Adapted by Peter Nichols
from his own play and directed by Peter Medak, whose work here echoes the style
of his fellow Englishman John Schlesinger, A
Day in the Death of Joe Egg explores a profoundly depressing subject with a
strange mixture of irreverence and solemnity. The story concerns a couple whose
only child suffers from cerebral palsy. Confined to a wheelchair, unable to
communicate through gestures or words, and subject to occasional seizures, Jo
(Elizabeth Robillard) is a virtual invalid and a source of never-ending anguish
for her parents, schoolteacher Bri (Alan Bates) and housewife Sheila (Janet
Suzman). Yet the first half of A Day in
the Death of Joe Egg is filled with levity, because Bri uses jokes and
playacting to transcend the grim reality of his family’s everyday life. Medak
takes this narrative trope even further by slipping into fantastical scenes,
Bri’s tall tales made “real.”
Sheila plays along with Bri’s escapism, though
it’s plain she’s more focused on the here and now, and it soon emerges that
she’s aware of a different set of fantasies that Bri entertains. He sometimes
imagines himself murdering Jo so that he and his wife can be free of the burden
she represents. The juxtaposition of dark and light elements makes the first
hour of the picture a bit discombobulated, but things come together during a
lengthy monologue that Sheila delivers close to the midpoint. She confesses to
humoring her husband and further admits she’s as despondent about the family’s
situation as Bri. What buoys her is faith and the optimism it inspires—she
considers any life miraculous, and she believes, despite all evidence to the contrary,
that Jo may someday improve.
The second half of the picture isn’t much smoother
than the first, because two dinner guests join Bri and Sheila, bringing the
simmering debate about how to handle Jo to full boil. The wife, sickened by
Jo’s pathetic state, advocates mercy killing, while the husband, a detached
logician, equates that suggestion to the Third Reich’s Final Solution. It’s all
very heavy, though on some level the story is about marriage as much as it’s
about mortality; the central dramatic question explores whether two people can
stay together if their viewpoints on the single most important topic that
connects them are different.
Alas, the various parts of A Day in the Death of Joe Egg clash as often as they cohere.

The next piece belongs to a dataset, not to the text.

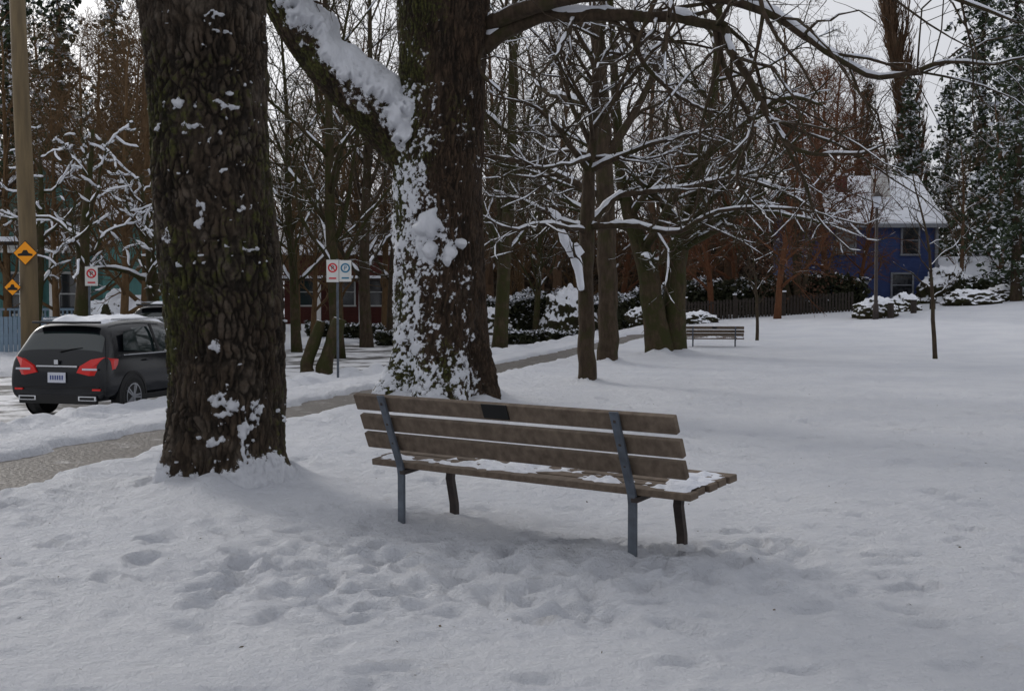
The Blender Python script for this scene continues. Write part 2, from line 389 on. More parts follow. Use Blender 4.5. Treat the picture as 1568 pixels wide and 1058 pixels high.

Jumping between fantasies and realities was all the rage in the late ’60s, but
the technique had lost its novelty by 1972, when this film was released.
Additionally, Medak never seems clear whether the husband or the wife should
occupy the center of the storyline. If it’s the husband’s story, then A Day in the Death of Joe Egg is a bleak
statement about a weak soul favoring comfort over compassion. If it’s the
wife’s story, then it’s an equally bleak statement about the nurturers of the
world suffering in silence. Either way, the movie is unpleasant to watch, and
not every viewer will agree the harsh thematic takeaways justify the investment
of time and tolerance the picture requires.